Mi alma aplaude. Isabella lo dice con la fuerza de su poesía. Y deja una huella que se extiende a través de cada una de sus páginas.
En el recorrido, me pincho las manos con su “Ramo de Espinos”, y puedo ver en aquella rosa algo que también me pertenece. En el “Camino de escape”, escucho de manera nítida cuando escribe: “Quemé mi mente, mi cuerpo, mi alma, tratando de despertar mi esperanza”, que sin duda se despierta y aflora convencida en su poema “Frecuencia”:
Espero levantarme y que el día esté soleado,
rodearme de canciones, mientras la luz
atraviesa por mis cortinas e ilumina los discos en la vitrina.
“We had joy, we had fun, we had seasons in the sun”, canta también mi ajayu, lagrimeando.
La música no distrae, tampoco acompaña. Es la génesis que forma parte del cauce de su expresión artística en armonía con lo más hondo de sus sentimientos y con los hilos que se entretejen al calor de los recuerdos, si es que existen, si fueron o no vivenciales, porque su creación va más allá de lo sentido en carne propia. Es un idioma universal que refleja los amplios entramados de la palabra, entrelazada con el sentimiento humano.
De aquel maravilloso amante, cuando no el verdugo insaciable, que a veces la vida obliga a abandonar, escribe en su poema “¿Fumas?”:
Búscame con desesperación
consume hasta lo más profundo
que tengo para ti.
Y cierra:
Quiero ser el cigarrillo
Que necesites fumar.
Irremediablemente, Nights in White Satin recorre el cuerpo y la memoria. Y es el único momento en el que cierro el libro y escucho la canción una y otra vez, aunque reconozco que se trata de una costumbre, a veces recurrente, que acompaña mi existencia. Siento el poder de la transformación, la brisa de la metamorfosis que atraviesa la existencia humana en amplia gama de frecuencias, y me siento en el “Jardín Vacío”, cuando antes de las preguntas que se hace, Isabella dice:
Escribía mientras veía por la ventana con
una brisa fresca,
Veía todo deseando tenerlo,
Contemplaba los retratos de vidas ajenas con
curiosidad
y melancolía, dice un fragmento.
Es el Lado A y el lado B de un poemario, donde los matices están de fiesta, enredados en la música evocadora, intensa y profunda, también de los acordes de su alma. Su proceso creativo nos seduce y atrae como espirales de cigarrillos, que el tiempo ha proscrito por dañino. Y que, sin embargo, se añora como todo lo que rompe el corazón. Lo recuerda Elvis Presley en Heartbreak Hotel (El hotel de los corazones rotos), la icónica canción cuyos acordes nos permiten entrar al cielo, a pesar de todos nuestros pecados.

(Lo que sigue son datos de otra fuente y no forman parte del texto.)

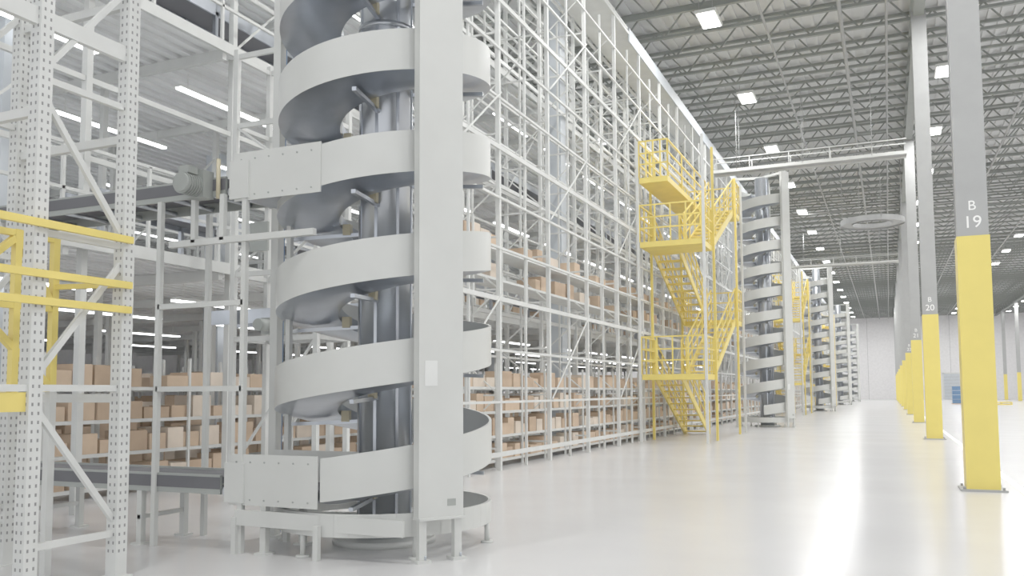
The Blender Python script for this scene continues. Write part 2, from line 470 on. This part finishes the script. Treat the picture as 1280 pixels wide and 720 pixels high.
for (z,X) in ((4.1,-9.6),(7.4,-9.6)):
    b.box(X-0.3,X+0.3,8,60,z-0.09,z-0.05,'belt'); b.box(X+0.3,X+0.33,8,60,z-0.16,z+0.02,'galv'); b.box(X-0.33,X-0.3,8,60,z-0.16,z+0.02,'galv')
    y=8
    while y<60:
        for sx in (-0.3,0.3): b.box(X+sx-0.03,X+sx+0.03,y,y+0.06,z-0.75,z-0.1,'galv')
        y+=2
b.obj('module_belt_conveyor')

# ------------------------------------------------------------ shelving with cartons
sh=MB(); cb=MB()
def shelf_row(X,y0,y1,levels,z0,dep=0.55,dens=0.85):
    ztop_=z0+levels[-1]+0.45
    y=y0
    while y<=y1:
        for sx in (-dep/2,dep/2): sh.box(X+sx-0.02,X+sx+0.02,y-0.02,y+0.02,z0,ztop_,'rack')
        y+=1.3
    for l in levels:
        z=z0+l
        sh.box(X-dep/2,X+dep/2,y0,y1,z-0.05,z,'rack')
        y=y0+0.05
        while y<y1-0.5:
            wd=random.uniform(0.26,0.5); hh=random.uniform(0.16,0.36); d=random.uniform(0.35,0.5)
            if random.random()<dens:
                cb.cbox((X+dep/2-d/2-random.uniform(0,0.05),y+wd/2,z+hh/2+0.001),(d,wd,hh),random.choice(['card1','card1','card2','card3']),random.uniform(-0.05,0.05))
            y+=wd+random.uniform(0.01,0.08)
LV=[0.15,0.62,1.09,1.56]
for X,y0,y1 in ((-10.5,8.0,60),(-13.2,6.0,45),(-15.8,6.0,45),(-19,6.0,45)): shelf_row(X,y0,y1,LV,0.0,0.55,0.92)
shelf_row(-7.3,14.0,80,[0.15,0.62,1.09,1.56],0.0,0.6,0.75)
shelf_row(-7.3,13.0,80,[0.5,1.1],3.2,0.6,0.4)
shelf_row(-11,14.0,50,[0.1,0.6,1.2],3.36,0.6,0.5)
sh.obj('shelving_unit'); cb.obj('cardboard_boxes')

# ------------------------------------------------------------ yellow stair tower (local y 0 = near edge)
def stair_mesh():
    b=MB(); W=0.8; N1=1.5; F0=5.7; F1=7.0
    LI,LO=-0.47,0.47
    def flight(X,yA,zA,yB,zB):
        n=10
        for sx in (-W/2,W/2):
            b.beam((X+sx,yA,zA-0.05),(X+sx,yB,zB-0.05),0.04,0.22,'yellow')
            for dz in (0.4,0.72,1.05): b.beam((X+sx,yA,zA+dz),(X+sx,yB,zB+dz),0.035,0.04,'yellow')
            for i in range(6):
                t=i/5; yy=yA+(yB-yA)*t; zz=zA+(zB-zA)*t
                b.box(X+sx-0.02,X+sx+0.02,yy-0.02,yy+0.02,zz,zz+1.05,'yellow')
        for i in range(n):
            t=(i+0.5)/n; yy=yA+(yB-yA)*t; zz=zA+(zB-zA)*t
            b.box(X-W/2,X+W/2,yy-0.16,yy+0.16,zz-0.03,zz+0.01,'yellow')
    def landing(z,y0,y1,xa=-0.9,xb=0.9,end=None):
        b.box(xa,xb,y0,y1,z-0.16,z,'yellow')
        for X in (xa,xb):
            for dz in (0.4,0.72,1.08): b.box(X-0.02,X+0.02,y0,y1,z+dz-0.02,z+dz+0.02,'yellow')
            for i in range(4):
                yy=y0+(y1-y0)*i/3; b.box(X-0.02,X+0.02,yy-0.02,yy+0.02,z,z+1.08,'yellow')
        if end is not None:
            for dz in (0.4,0.72,1.08): b.box(xa,xb,end-0.02,end+0.02,z+dz-0.02,z+dz+0.02,'yellow')
            for i in range(5): 
                xx=xa+(xb-xa)*i/4; b.box(xx-0.02,xx+0.02,end-0.02,end+0.02,z,z+1.08,'yellow')
    flight(LI,F0,0.0,N1,1.95); landing(1.95,0,N1,end=0.0)
    flight(LO,N1,1.95,F0,3.9); landing(3.9,F0,F1,end=F1)
    flight(LI,F0,3.9,N1,5.8); landing(5.8,0,N1,end=0.0)
    flight(LO,N1,5.8,F0,7.7); landing(7.7,F0,F1,end=F1)
    landing(7.7,0.0,F0,-0.9,-0.05,end=0.0)
    for X in (-0.95,0.95):
        for Y in (0.0,N1,F0,F1): b.box(X-0.035,X+0.035,Y-0.035,Y+0.035,0,8.8,'rack' if Y in (0.0,F1) else 'yellow')
    return b.mesh('stair_tower_mesh')
stm=stair_mesh()
for Y in (24.4,54.0,83.2): link('yellow_stair_tower',stm,None,(-5.62,Y,0))

# ------------------------------------------------------------ overhead conveyor bridge, ring, supports
def bridge(Y,z,x0,x1):
    b=MB()
    for yy in (Y-0.35,Y+0.35):
        b.box(x0,x1,yy-0.02,yy+0.02,z-0.06,z+0.06,'rack'); b.box(x0,x1,yy-0.02,yy+0.02,z+0.5,z+0.53,'rack')
        x=x0
        while x<x1-0.9:
            b.beam((x,yy,z+0.06),(x,yy,z+0.5),0.03,0.03,'rack'); x+=1.5
    b.box(x0,x1,Y-0.33,Y+0.33,z+0.02,z+0.06,'colgrey')
    x=x0+1
    while x<x1:
        for yy in (Y-0.37,Y+0.37): b.cyl((x,yy,z),(x,yy,13.2),0.012,'colgrey',6)
        x+=2.5
    b.obj('overhead_conveyor_bridge')
bridge(35.2,10.3,-6.3,0.9); bridge(64.6,10.3,-6.3,0.9)
b=MB(); C=Vector((-0.5,47.3,10.0))
for k in range(40):
    a0=2*math.pi*k/40; a1=2*math.pi*(k+1)/40
    for r,h in ((1.5,0.26),(0.95,0.20)):
        b.beam(C+Vector((r*math.cos(a0),r*math.sin(a0),0)),C+Vector((r*math.cos(a1),r*math.sin(a1),0)),0.03,h,'colgrey',False)
    b.quadbox([C+Vector((r*math.cos(a),r*math.sin(a),z)) for z in (-0.05,0) for (r,a) in ((0.95,a0),(1.5,a0),(1.5,a1),(0.95,a1))],'colgrey')
for a in (0.4,2.0,3.5,5.0):
    b.cyl(C+Vector((1.5*math.cos(a),1.5*math.sin(a),0)),C+Vector((1.5*math.cos(a),1.5*math.sin(a),3.25)),0.02,'colgrey',6)
b.obj('curved_overhead_conveyor')
b=MB()
for i in range(4):
    for k in range(4):
        b.box(6.0+1.0*i,6.9+1.0*i,100,100.9,0.08+0.45*k,0.48+0.45*k,'blue')
        b.box(5.98+1.0*i,6.92+1.0*i,99.98,100.92,0.44+0.45*k,0.48+0.45*k,'cable')
b.box(5.9,10,99.9,101,0,0.08,'card1')
b.obj('stacked_blue_crates')
b=MB()
for i in range(2):
    b.box(7+2*i,8.8+2*i,95,96,0.0,0.12,'yellow'); b.box(7+2*i,8.8+2*i,95,96,0.2,0.3,'yellow')
    for sx in (0,0.85,1.7): b.box(7+2*i+sx,7.1+2*i+sx,95,96,0.12,0.2,'yellow')
b.obj('yellow_pallets')

# ------------------------------------------------------------ world and camera
w=bpy.data.worlds.new('World'); S.world=w; w.use_nodes=True
w.node_tree.nodes['Background'].inputs[0].default_value=(0.95,0.97,1,1)
w.node_tree.nodes['Background'].inputs[1].default_value=1.6
cam=bpy.data.cameras.new('camera'); cam.lens=1080/1280*36; cam.sensor_width=36
cam.shift_y=55/1280
co=link('camera',cam); co.location=(0,0,1.45)
R=Matrix.Rotation(math.radians(23.5),4,'Z')@Matrix.Rotation(math.radians(90+4.0),4,'X')@Matrix.Rotation(math.radians(-0.3),4,'Z')
co.rotation_euler=R.to_euler()
S.camera=co
S.view_settings.view_transform='Standard'
S.view_settings.exposure=-0.72
S.view_settings.gamma=1.42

Ciento veinte minutos abre compuertas, tiende puentes, invita a compartir el sentimiento amplio, vasto y, sobre todo, genuino.

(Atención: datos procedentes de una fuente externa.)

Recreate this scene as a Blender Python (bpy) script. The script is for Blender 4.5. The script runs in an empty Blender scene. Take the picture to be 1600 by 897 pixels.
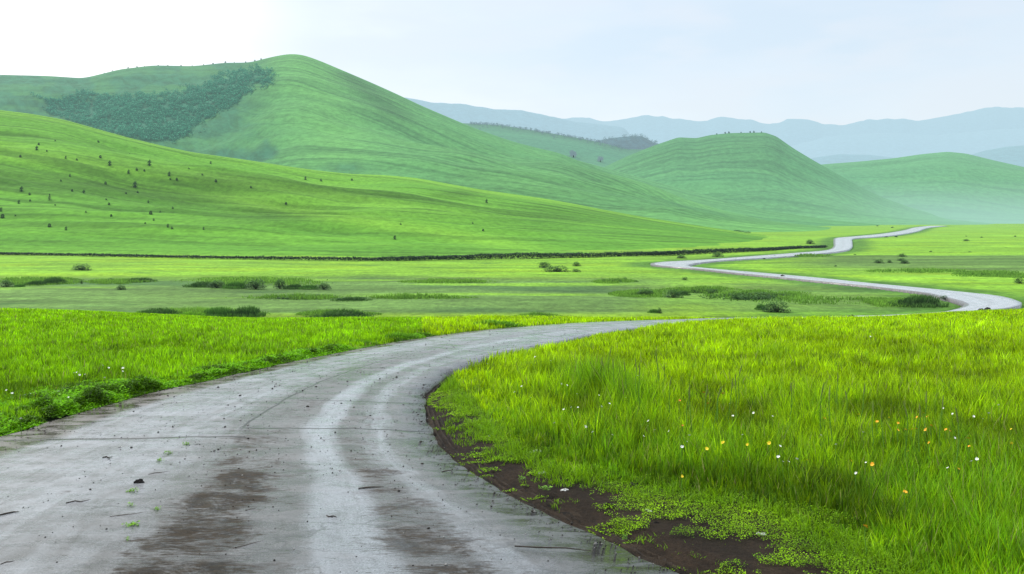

En el Baile de las sombras, su poesía cierra con un verso que apela a la resistencia.
No te encierres en memorias,
Fantasmas que mienten y ahogan la vida.
No dejes que el eco nos vuelva cautivas.
Lo leo, escuchando Gold Dust Woman y recojo las redes de su significado, tan entrelazada y maravillosamente diversa como la escala de mujeres que la escuchan y que ni siquiera tienen en común el nivel de sus vibraciones.

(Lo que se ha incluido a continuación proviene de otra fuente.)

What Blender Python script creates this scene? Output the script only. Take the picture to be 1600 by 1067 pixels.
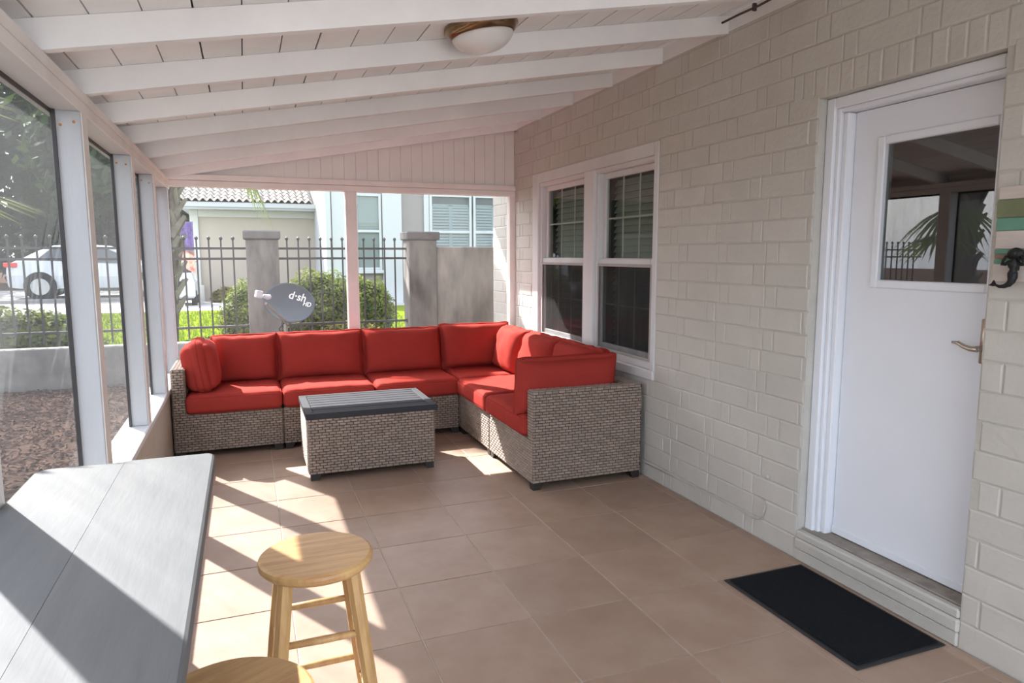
import bpy, bmesh, math, random
from mathutils import Vector, Matrix, noise
for o in list(bpy.data.objects): bpy.data.objects.remove(o)
SC = bpy.context.scene
COL = SC.collection
RND = random.Random(7)

# ---------------------------------------------------------------- camera, sky, sun, exposure
FPX, YAW, PITCH, ROLL = 1078.35, 0.368173, 0.124984, -0.001079
CAM = Vector((-0.124375, -2.01334, 1.485439))
fw = Vector((math.sin(YAW)*math.cos(PITCH), math.cos(YAW)*math.cos(PITCH), -math.sin(PITCH)))
r0 = Vector((math.cos(YAW), -math.sin(YAW), 0)); u0 = r0.cross(fw)
rt = r0*math.cos(ROLL) + u0*math.sin(ROLL); up = rt.cross(fw)
cd = bpy.data.cameras.new('camera'); cam = bpy.data.objects.new('camera', cd); COL.objects.link(cam)
cd.sensor_fit = 'HORIZONTAL'; cd.sensor_width = 36; cd.lens = FPX/1600*36; cd.clip_start = 0.05; cd.clip_end = 500
M = Matrix((rt, up, -fw)).transposed().to_4x4(); M.translation = CAM
cam.matrix_world = M; SC.camera = cam

SUN_E = math.radians(40.7)
SUN_H = Vector((0.484, -0.875, 0))            # the way the light travels over the ground
world = bpy.data.worlds.new('sky'); SC.world = world; world.use_nodes = True
nt = world.node_tree; nt.nodes.clear()
wo = nt.nodes.new('ShaderNodeOutputWorld'); bg = nt.nodes.new('ShaderNodeBackground')
sky = nt.nodes.new('ShaderNodeTexSky'); sky.sky_type = 'NISHITA'; sky.sun_disc = False
sky.sun_elevation = SUN_E; sky.sun_rotation = math.radians(-29); sky.air_density = 1.0; sky.dust_density = 4.0; sky.ozone_density = 1.0
hz = nt.nodes.new('ShaderNodeMix'); hz.data_type = 'RGBA'; hz.inputs[0].default_value = 0.62
hz.inputs[7].default_value = (8.1, 8.8, 10.0, 1)     # bright haze over the whole sky
nt.links.new(sky.outputs[0], hz.inputs[6]); nt.links.new(hz.outputs[2], bg.inputs[0]); nt.links.new(bg.outputs[0], wo.inputs[0])
bg.inputs[1].default_value = 0.40
sd = bpy.data.lights.new('sun', 'SUN'); sun = bpy.data.objects.new('sun', sd); COL.objects.link(sun)
sd.energy = 13.5; sd.angle = math.radians(0.6); sd.color = (1.0, 0.98, 0.95)
ld = Vector((SUN_H.x*math.cos(SUN_E), SUN_H.y*math.cos(SUN_E), -math.sin(SUN_E))).normalized()
sun.rotation_euler = ld.to_track_quat('-Z', 'Y').to_euler(); sun.location = (-6, 12, 12)
SC.view_settings.view_transform = 'Standard'; SC.view_settings.look = 'None'
SC.view_settings.gamma = 1; SC.view_settings.use_curve_mapping = False
SC.view_settings.exposure = 0.74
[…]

En Verme, uno de los poemas de su libro, cierra con esta estrofa:
Quisiera que mi arte hable por sí solo.
Que en mis aguas se refleje el deseo al que aspiro.
Hasta que deje de ser un paraíso.
En la profundidad de esas aguas, me deleito con la intensidad de su pasión por la escritura y la música, y por el modo, personal y único, con el que entrega cada una de sus palabras. Y es en ese momento, sorprendente e imprevisto en el que su arte toma la palabra, representando en cada una de sus letras, la génesis y el nacimiento de una poeta. Mientras escucho a Los Beatles a todo volumen, cierro el libro y sonrío.
¡Enhorabuena Isabella!
Que, en tu camino, la playlist de tu existencia sea la banda sonora de gran creatividad para que podamos seguir disfrutando de tu poesía.